**WHAT IS ASKED:**
Set down the data below without change, skipping the pictures it holds.

=== DATA ===

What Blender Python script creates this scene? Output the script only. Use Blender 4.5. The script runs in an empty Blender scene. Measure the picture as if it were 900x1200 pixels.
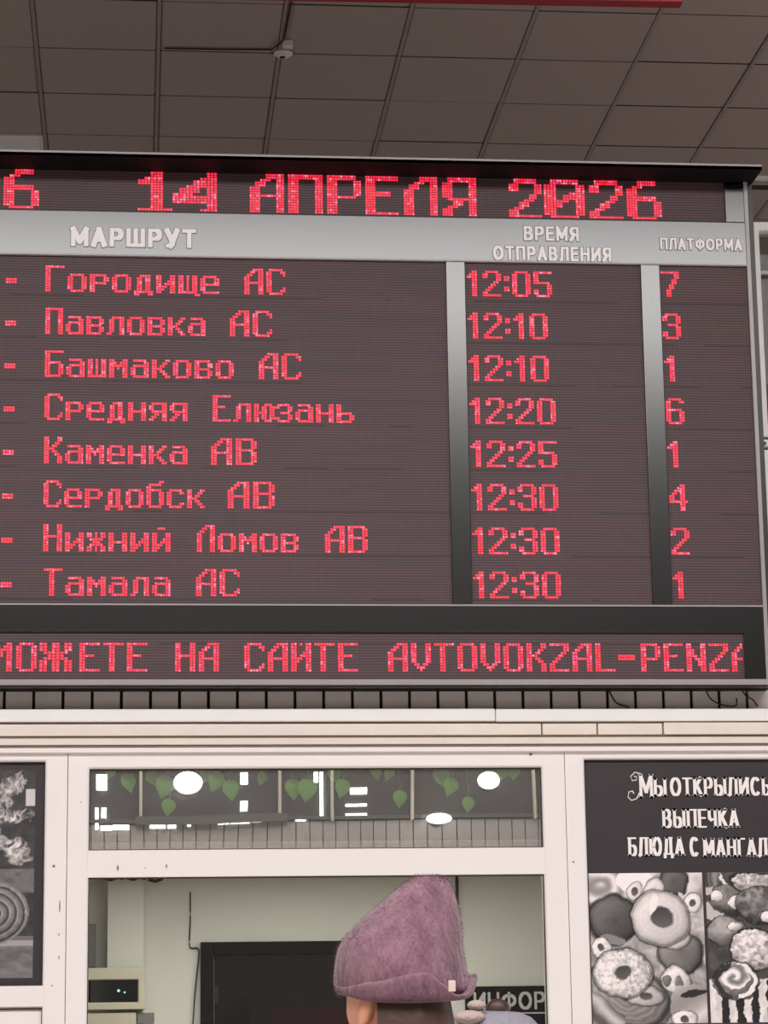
import bpy, bmesh, math, random
from mathutils import Vector, Matrix
random.seed(7)
S = bpy.context.scene
COL = S.collection

# ------------------------------------------------------------------ camera
CAM = Vector((0.0, -9.0, 1.52))
YAW, PITCH, ROLL, FPX = 0.0997453, 0.2119903, -0.0148248, 2955.62
_f = Vector((math.sin(YAW)*math.cos(PITCH), math.cos(YAW)*math.cos(PITCH), math.sin(PITCH)))
_r = Vector((math.cos(YAW), -math.sin(YAW), 0))
_u = _r.cross(_f)
RI = math.cos(ROLL)*_r + math.sin(ROLL)*_u
UP = -math.sin(ROLL)*_r + math.cos(ROLL)*_u
cd = bpy.data.cameras.new('camera'); cam = bpy.data.objects.new('camera', cd); COL.objects.link(cam)
cd.lens = FPX/1200*36; cd.sensor_width = 36; cd.clip_end = 100
m = Matrix((RI, UP, -_f)).transposed().to_4x4(); m.translation = CAM
cam.matrix_world = m
S.camera = cam

def P(x, y, Y):
    """the point of the plane at depth Y (parallel to the kiosk front) seen at photo position x, y"""
    v = RI*((x-450)/FPX) - UP*((y-600)/FPX) + _f
    return CAM + v*((Y-CAM.y)/v.y)
def PZ(x, y, z):
    v = RI*((x-450)/FPX) - UP*((y-600)/FPX) + _f
    return CAM + v*((z-CAM.z)/v.z)

# ------------------------------------------------------------------ world, daylight and fill, exposure
w = bpy.data.worlds.new('world'); S.world = w; w.use_nodes = True
bg = w.node_tree.nodes['Background']; bg.inputs[0].default_value = (0.75, 0.82, 0.95, 1); bg.inputs[1].default_value = 0.25
def area(name, loc, rot, sx, sy, energy, color):
    l = bpy.data.lights.new(name, 'AREA'); l.shape = 'RECTANGLE'; l.size = sx; l.size_y = sy
    l.energy = energy; l.color = color
    o = bpy.data.objects.new(name, l); COL.objects.link(o); o.location = loc; o.rotation_euler = rot
    return o
CEIL = 6.40
SKY = (-4.6, 5.6, -9.1, -5.5)      # the skylight opening in the hall ceiling: x0, x1, y0, y1
area('skylight_daylight', ((SKY[0]+SKY[1])/2, (SKY[2]+SKY[3])/2, CEIL+0.12), (0, 0, 0), SKY[1]-SKY[0], SKY[3]-SKY[2], 1190, (1.0, 0.97, 0.965))
area('side_fill_left', (-7.9, 0.5, 1.9), (0, math.radians(-105), 0), 3.0, 9.0, 150, (1.0, .95, .945))  # added fill that lifts the ceiling; this wall has no window
area('side_fill_right', (8.9, 0.5, 1.9), (0, math.radians(105), 0), 3.0, 9.0, 200, (1.0, .95, .945))  # added fill from the other side, stronger, also without a window
area('kiosk_lamp_light', (0.75, 1.02, 2.285), (0, 0, 0), 1.8, 0.3, 33, (1.0, 0.985, 0.94))
S.view_settings.view_transform = 'Standard'; S.view_settings.look = 'None'
S.view_settings.gamma = 1; S.view_settings.use_curve_mapping = False
S.view_settings.exposure = 0.0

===

**RESULT FOR THIS EXERCISE:**
What Blender Python script creates this scene? Output the script only. Use Blender 4.5. The script runs in an empty Blender scene. Measure the picture as if it were 900x1200 pixels.
import bpy, bmesh, math, random
from mathutils import Vector, Matrix
random.seed(7)
S = bpy.context.scene
COL = S.collection

# ------------------------------------------------------------------ camera
CAM = Vector((0.0, -9.0, 1.52))
YAW, PITCH, ROLL, FPX = 0.0997453, 0.2119903, -0.0148248, 2955.62
_f = Vector((math.sin(YAW)*math.cos(PITCH), math.cos(YAW)*math.cos(PITCH), math.sin(PITCH)))
_r = Vector((math.cos(YAW), -math.sin(YAW), 0))
_u = _r.cross(_f)
RI = math.cos(ROLL)*_r + math.sin(ROLL)*_u
UP = -math.sin(ROLL)*_r + math.cos(ROLL)*_u
cd = bpy.data.cameras.new('camera'); cam = bpy.data.objects.new('camera', cd); COL.objects.link(cam)
cd.lens = FPX/1200*36; cd.sensor_width = 36; cd.clip_end = 100
m = Matrix((RI, UP, -_f)).transposed().to_4x4(); m.translation = CAM
cam.matrix_world = m
S.camera = cam

def P(x, y, Y):
    """the point of the plane at depth Y (parallel to the kiosk front) seen at photo position x, y"""
    v = RI*((x-450)/FPX) - UP*((y-600)/FPX) + _f
    return CAM + v*((Y-CAM.y)/v.y)
def PZ(x, y, z):
    v = RI*((x-450)/FPX) - UP*((y-600)/FPX) + _f
    return CAM + v*((z-CAM.z)/v.z)

# ------------------------------------------------------------------ world, daylight and fill, exposure
w = bpy.data.worlds.new('world'); S.world = w; w.use_nodes = True
bg = w.node_tree.nodes['Background']; bg.inputs[0].default_value = (0.75, 0.82, 0.95, 1); bg.inputs[1].default_value = 0.25
def area(name, loc, rot, sx, sy, energy, color):
    l = bpy.data.lights.new(name, 'AREA'); l.shape = 'RECTANGLE'; l.size = sx; l.size_y = sy
    l.energy = energy; l.color = color
    o = bpy.data.objects.new(name, l); COL.objects.link(o); o.location = loc; o.rotation_euler = rot
    return o
CEIL = 6.40
SKY = (-4.6, 5.6, -9.1, -5.5)      # the skylight opening in the hall ceiling: x0, x1, y0, y1
area('skylight_daylight', ((SKY[0]+SKY[1])/2, (SKY[2]+SKY[3])/2, CEIL+0.12), (0, 0, 0), SKY[1]-SKY[0], SKY[3]-SKY[2], 1190, (1.0, 0.97, 0.965))
area('side_fill_left', (-7.9, 0.5, 1.9), (0, math.radians(-105), 0), 3.0, 9.0, 150, (1.0, .95, .945))  # added fill that lifts the ceiling; this wall has no window
area('side_fill_right', (8.9, 0.5, 1.9), (0, math.radians(105), 0), 3.0, 9.0, 200, (1.0, .95, .945))  # added fill from the other side, stronger, also without a window
area('kiosk_lamp_light', (0.75, 1.02, 2.285), (0, 0, 0), 1.8, 0.3, 33, (1.0, 0.985, 0.94))
S.view_settings.view_transform = 'Standard'; S.view_settings.look = 'None'
S.view_settings.gamma = 1; S.view_settings.use_curve_mapping = False
S.view_settings.exposure = 0.0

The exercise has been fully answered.